>> BEGIN

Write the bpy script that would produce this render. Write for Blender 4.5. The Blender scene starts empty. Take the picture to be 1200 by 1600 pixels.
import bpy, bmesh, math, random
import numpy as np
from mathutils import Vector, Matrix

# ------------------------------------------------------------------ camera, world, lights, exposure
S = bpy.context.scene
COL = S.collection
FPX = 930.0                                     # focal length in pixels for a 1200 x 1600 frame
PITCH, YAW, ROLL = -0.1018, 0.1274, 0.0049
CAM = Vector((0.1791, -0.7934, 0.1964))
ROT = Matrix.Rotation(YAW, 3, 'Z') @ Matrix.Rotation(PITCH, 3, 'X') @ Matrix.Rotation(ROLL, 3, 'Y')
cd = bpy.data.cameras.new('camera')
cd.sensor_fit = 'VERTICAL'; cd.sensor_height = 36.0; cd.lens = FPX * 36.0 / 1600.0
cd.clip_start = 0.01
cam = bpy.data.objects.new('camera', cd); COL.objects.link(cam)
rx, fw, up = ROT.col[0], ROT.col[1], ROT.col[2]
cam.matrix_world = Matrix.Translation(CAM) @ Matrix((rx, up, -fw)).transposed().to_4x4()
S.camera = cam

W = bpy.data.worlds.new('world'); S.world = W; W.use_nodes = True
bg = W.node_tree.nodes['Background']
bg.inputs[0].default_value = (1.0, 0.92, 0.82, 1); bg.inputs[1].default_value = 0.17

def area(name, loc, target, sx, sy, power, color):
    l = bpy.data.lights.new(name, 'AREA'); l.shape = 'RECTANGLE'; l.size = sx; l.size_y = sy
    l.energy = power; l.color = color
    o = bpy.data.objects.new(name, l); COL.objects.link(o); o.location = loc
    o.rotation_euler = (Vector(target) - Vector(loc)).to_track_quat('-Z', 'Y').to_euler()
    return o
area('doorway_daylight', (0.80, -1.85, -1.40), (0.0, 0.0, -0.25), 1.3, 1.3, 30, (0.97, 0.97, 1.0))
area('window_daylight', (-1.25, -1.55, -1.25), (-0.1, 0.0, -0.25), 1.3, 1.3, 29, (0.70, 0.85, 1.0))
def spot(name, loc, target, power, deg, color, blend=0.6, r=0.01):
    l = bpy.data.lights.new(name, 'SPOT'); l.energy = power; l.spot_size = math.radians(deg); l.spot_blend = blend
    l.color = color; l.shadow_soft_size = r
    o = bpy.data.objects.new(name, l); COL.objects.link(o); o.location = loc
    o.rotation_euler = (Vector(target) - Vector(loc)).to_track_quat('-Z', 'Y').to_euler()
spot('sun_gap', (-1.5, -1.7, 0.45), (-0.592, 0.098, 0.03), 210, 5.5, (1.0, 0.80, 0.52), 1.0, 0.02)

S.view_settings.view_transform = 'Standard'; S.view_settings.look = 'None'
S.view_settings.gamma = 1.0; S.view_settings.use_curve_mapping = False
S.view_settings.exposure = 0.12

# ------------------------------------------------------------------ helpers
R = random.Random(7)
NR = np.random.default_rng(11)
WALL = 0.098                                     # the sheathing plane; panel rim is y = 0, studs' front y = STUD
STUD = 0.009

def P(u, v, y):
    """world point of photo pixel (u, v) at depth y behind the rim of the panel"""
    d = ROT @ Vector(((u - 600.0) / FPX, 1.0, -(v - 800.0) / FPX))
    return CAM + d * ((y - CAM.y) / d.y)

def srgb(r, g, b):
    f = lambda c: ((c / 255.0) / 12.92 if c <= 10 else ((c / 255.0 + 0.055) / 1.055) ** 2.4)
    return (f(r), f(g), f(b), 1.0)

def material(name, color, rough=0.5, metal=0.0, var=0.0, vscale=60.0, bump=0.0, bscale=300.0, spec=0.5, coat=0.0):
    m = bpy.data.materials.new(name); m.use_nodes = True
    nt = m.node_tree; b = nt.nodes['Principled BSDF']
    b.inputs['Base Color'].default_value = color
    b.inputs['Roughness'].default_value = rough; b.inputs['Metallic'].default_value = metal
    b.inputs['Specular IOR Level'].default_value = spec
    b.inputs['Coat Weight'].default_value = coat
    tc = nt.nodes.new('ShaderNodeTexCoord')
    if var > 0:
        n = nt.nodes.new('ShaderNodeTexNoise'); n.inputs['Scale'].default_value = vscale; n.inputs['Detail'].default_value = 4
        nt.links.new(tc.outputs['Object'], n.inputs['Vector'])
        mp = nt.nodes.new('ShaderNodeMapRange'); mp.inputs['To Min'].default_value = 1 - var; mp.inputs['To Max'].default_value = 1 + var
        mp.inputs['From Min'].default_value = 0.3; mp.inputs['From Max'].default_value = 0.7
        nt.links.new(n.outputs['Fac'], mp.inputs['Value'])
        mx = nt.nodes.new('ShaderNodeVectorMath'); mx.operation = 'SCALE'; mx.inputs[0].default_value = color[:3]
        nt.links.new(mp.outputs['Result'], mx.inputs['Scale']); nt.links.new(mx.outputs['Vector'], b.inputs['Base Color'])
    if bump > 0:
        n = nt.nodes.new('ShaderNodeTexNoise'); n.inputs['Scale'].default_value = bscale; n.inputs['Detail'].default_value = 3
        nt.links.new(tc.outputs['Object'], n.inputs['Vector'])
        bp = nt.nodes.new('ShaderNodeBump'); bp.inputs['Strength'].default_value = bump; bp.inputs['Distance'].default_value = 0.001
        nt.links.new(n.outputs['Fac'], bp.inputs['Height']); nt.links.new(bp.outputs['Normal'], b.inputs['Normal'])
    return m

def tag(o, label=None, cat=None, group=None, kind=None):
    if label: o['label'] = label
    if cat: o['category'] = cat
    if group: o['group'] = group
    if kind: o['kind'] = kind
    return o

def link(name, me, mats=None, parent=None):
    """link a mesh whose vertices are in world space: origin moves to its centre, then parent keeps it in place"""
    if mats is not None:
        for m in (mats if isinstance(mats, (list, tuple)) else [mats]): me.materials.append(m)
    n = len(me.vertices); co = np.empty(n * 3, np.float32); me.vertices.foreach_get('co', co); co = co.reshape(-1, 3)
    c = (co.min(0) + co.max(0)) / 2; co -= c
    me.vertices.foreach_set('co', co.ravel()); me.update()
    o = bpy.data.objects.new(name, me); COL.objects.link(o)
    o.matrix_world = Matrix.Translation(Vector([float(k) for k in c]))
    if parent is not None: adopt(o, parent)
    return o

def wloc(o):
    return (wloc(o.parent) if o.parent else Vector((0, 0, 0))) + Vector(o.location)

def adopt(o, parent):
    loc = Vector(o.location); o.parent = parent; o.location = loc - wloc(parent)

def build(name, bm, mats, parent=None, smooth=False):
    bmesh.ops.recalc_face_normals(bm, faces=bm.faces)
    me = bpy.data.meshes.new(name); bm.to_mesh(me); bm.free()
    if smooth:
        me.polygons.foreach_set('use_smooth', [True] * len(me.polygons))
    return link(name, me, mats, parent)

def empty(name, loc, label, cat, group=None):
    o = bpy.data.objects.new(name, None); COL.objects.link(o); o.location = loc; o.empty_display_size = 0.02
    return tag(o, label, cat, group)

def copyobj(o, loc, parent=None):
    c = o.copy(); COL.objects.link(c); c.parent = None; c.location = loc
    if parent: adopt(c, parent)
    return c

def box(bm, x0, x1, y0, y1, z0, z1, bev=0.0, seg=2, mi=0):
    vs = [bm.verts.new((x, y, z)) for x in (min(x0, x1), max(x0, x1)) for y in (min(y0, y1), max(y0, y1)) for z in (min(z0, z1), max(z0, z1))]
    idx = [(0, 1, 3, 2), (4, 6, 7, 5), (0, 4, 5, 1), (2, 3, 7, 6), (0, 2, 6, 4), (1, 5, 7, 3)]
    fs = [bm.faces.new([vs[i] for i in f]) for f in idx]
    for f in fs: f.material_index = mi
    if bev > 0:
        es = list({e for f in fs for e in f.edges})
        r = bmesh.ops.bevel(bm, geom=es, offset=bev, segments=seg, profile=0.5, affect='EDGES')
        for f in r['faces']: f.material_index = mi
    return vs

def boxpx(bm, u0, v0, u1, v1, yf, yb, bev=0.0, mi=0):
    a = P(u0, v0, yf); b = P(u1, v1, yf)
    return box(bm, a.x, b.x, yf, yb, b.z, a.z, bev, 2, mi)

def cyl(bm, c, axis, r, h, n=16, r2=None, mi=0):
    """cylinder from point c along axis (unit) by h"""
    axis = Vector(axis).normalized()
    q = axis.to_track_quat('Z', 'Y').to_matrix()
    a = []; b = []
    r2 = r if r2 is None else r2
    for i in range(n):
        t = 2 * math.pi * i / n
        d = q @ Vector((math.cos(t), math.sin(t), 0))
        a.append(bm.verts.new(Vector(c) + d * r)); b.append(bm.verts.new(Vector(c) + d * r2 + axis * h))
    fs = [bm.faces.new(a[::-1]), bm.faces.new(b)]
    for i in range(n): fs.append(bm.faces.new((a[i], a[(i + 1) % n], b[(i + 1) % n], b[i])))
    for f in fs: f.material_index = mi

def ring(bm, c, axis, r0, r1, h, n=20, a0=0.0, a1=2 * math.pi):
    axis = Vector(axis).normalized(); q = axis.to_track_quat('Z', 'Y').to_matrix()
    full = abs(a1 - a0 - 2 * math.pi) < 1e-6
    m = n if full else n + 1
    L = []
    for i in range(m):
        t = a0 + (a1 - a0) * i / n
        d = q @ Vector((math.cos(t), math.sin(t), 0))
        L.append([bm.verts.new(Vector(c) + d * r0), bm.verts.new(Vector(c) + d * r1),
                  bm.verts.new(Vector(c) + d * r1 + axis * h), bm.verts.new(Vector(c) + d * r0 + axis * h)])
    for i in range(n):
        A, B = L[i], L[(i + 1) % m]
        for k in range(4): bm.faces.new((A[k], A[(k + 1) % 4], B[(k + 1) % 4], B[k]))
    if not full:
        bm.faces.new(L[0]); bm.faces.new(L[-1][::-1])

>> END

Description of the task. In the listing, find every line containing the word "pixels" and list it.

Written answer.
Write the bpy script that would produce this render. Write for Blender 4.5. The Blender scene starts empty. Take the picture to be 1200 by 1600 pixels.
FPX = 930.0                                     # focal length in pixels for a 1200 x 1600 frame